A few years ago, I wrote about how Decals are Magic, and I still stand by that sentiment. Due to the variety of printers and substances and setting solutions, there is something in the way of alchemy about them. Some setting solutions work great on some decals, but not on others, and so on.

But revisiting that post in light of the #Flankoff disaster (a disaster of my own making for seeing early warning signs and pressing ahead anyway), I think there are a few additional points worth making…

You don’t need a gloss coat to apply decals…

It’s taken as gospel by a wide swath of the modeling community that you absolutely need a gloss coat to apply decals. That otherwise you will get the dreaded silvering. This is not true at all. It’s entirely possible to lay decals down over flat paint, and it’s entirely possible to get silvering even when a gloss coat is in place.

The key isn’t a gloss coat, it’s a smooth surface. With the lacquers that are increasingly in use today – Mr. Paint, Gunze Mr. Color and so on, if you’re doing it right, you should have a nice, smooth, semi-gloss surface to work with anyway. So a clear gloss coat is not necessary.

…but a clear coat may be good for preventing other complications

The thing about insurance is that you don’t need it until you need it. And by then it’s generally too late.

While a clear coat is not in any way mandatory for applying decals, going without opens you up to some interesting potential problems.

I’ve gone without clear coats on two different jets, and both times I’ve regretted doing so. Not because of silvering, but because of other shit that happened, that probably wouldn’t have happened if I’d had a clear in place beforehand.

First up, my Tamiya F-14A Tomcat.

My issues with this kit where minimal. The combination of Furball and Afterburner decals performed wonderfully for the most part.

But I ran into problems in a few places with my decal setting solution degrading the paint. Making the whole area a bit “sloshy”. This didn’t happen everywhere, though, and my best guess, based on comparing what was different about the areas, is that the solution wasn’t degrading the Mr. Paint, but the Badger Stynylrez I’d used as a primer on some areas of the airframe.

After a quick coat of Tamiya X-22, the issue went away entirely.

Second, the Great Wall Hobby Su-35 of #Flankoff fame.

Now. These decals had a whole other problem – thickness – that we’ll get to in a minute.

But. After the decals were down, I sprayed a coat of Gunze C181 semi-gloss clear. And then went to work trying (in vain) to sand the decal film back. And…what already stood out, stood out more.
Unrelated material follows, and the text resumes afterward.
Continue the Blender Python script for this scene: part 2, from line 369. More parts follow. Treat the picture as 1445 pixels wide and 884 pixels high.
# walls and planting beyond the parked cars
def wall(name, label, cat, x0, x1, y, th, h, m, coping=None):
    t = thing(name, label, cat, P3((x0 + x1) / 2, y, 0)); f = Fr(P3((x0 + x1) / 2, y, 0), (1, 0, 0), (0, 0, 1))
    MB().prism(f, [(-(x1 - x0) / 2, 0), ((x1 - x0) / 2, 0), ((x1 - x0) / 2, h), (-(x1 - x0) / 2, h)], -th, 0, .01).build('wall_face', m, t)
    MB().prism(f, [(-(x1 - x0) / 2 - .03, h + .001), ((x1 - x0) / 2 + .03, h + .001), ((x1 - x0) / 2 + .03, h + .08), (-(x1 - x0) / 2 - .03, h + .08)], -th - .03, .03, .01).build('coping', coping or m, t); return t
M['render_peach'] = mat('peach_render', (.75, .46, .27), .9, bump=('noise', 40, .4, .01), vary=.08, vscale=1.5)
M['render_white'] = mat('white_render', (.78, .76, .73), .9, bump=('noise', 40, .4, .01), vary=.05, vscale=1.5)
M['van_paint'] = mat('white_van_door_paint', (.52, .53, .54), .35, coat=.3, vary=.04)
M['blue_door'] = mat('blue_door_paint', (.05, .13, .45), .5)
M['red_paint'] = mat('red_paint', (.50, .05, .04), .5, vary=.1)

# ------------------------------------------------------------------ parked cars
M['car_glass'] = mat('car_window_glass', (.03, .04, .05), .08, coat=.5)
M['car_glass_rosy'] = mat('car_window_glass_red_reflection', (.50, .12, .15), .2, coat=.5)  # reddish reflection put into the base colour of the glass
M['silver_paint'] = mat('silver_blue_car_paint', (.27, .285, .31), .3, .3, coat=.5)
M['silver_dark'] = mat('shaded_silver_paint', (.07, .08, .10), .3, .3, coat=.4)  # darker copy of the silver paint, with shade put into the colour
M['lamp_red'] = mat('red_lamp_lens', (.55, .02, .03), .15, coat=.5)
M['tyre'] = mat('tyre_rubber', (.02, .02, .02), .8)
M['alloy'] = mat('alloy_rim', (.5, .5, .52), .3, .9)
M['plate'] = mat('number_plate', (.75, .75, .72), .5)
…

This one is a bit of a mystery. But at a guess…lacquer clears can very, very subtly fuck with the colors they’re applied over. I’ve had it go completely bad a time or two, with clear coats almost eating away at the top layers of paint, but it’s been years. Still, a bit of, I don’t know, shifting seems to happen. And that shifting isn’t going to occur UNDER A DECAL. When you take that, and add some sanding effort over what’s ultimately some very thin layers of paint, I’m not totally surprised in retrospect.

Would applying a clear before the decals have prevented this shift? Maybe. It’s hard to be sure without a 1:1 control of these decals, this paint, etc.

But I did run into a similar conundrum with the Trumpeter Dauntless I built a while back. Trumpeter’s representation of the Hamilton Standard prop logos was laughable, so I stole some from one of Tamiya’s Corsairs. Knowing that Tamiya has a penchant for thick decals, and that I’d likely have to sand, I gave the prop a very durable gloss coat, applied the decals, gave it another heavy gloss coat, and got to sanding. With no discoloring of the carrier film.

Another example I’ve faced recently…on my Patriot. Where the decal setting solutions fucked with the paint.

Taken together…while yeah, a clear coat isn’t required for decals…I’ve had enough complications pop up around the decals that I’m going to go back to clear coating as a measure of insurance.

Thick decals vex the shit out of me

There are decals that are good and decals that are…less good. But as long as they’re thin, I can usually work with them.

With the Great Wall Su-35, though, I encountered something I haven’t faced in years. Thick decals. The last time I faced anything like it was with a Tamiya Fw 190A-3, where successive layers of clear coat did nothing to hide the visible ridges of the carrier film.

Well, that’s not quite true. There were the decals I printed for the F-14 using Testors decal paper.

Despite taking care to keep the top sealing layer of decal film thin, I didn’t realize that the backing film on the Testors shit was so thick. Fortunately I found another sheet with the right VF-24 markings and was able to rip and replace these without too much trouble.

With the Su-35, though, it wasn’t a case of a decal or two. It was dozens of them. All over the airframe. All of them thick.

Now…two of the three things that fucked the Su-35 are my fault. After cocking my head at the decals, I KEPT APPLYING MORE OF THEM. And after I hoped a clear coat would fix what might be just a sheen difference, and it didn’t, I KEPT SPRAYING.

If I hadn’t done those two things, removing the decals would have been easy enough with X-20A and elbow grease. Then I could have gone aftermarket and carried on.

But those two moments of stupid don’t change the face that the Great Wall decals are thick.

I’m quite confident in my ability to work with decals, to get them sucked into surface detail and have them not silver and all that jazz. Even understanding that there’s some alchemy in which setting solutions work with which decals.

But I have yet to find a safe method of dealing with thick carrier film. There’s the flood it with clear, sand it back option, but that’s only really doable on flat expanses like a prop face, and not what I’d consider a good solution for an aircraft with dozens of little stencils that would need that treatment all over it.

I guess for now the best solution is…if you find the decals are thick, STOP USING THEM and grab some alternates.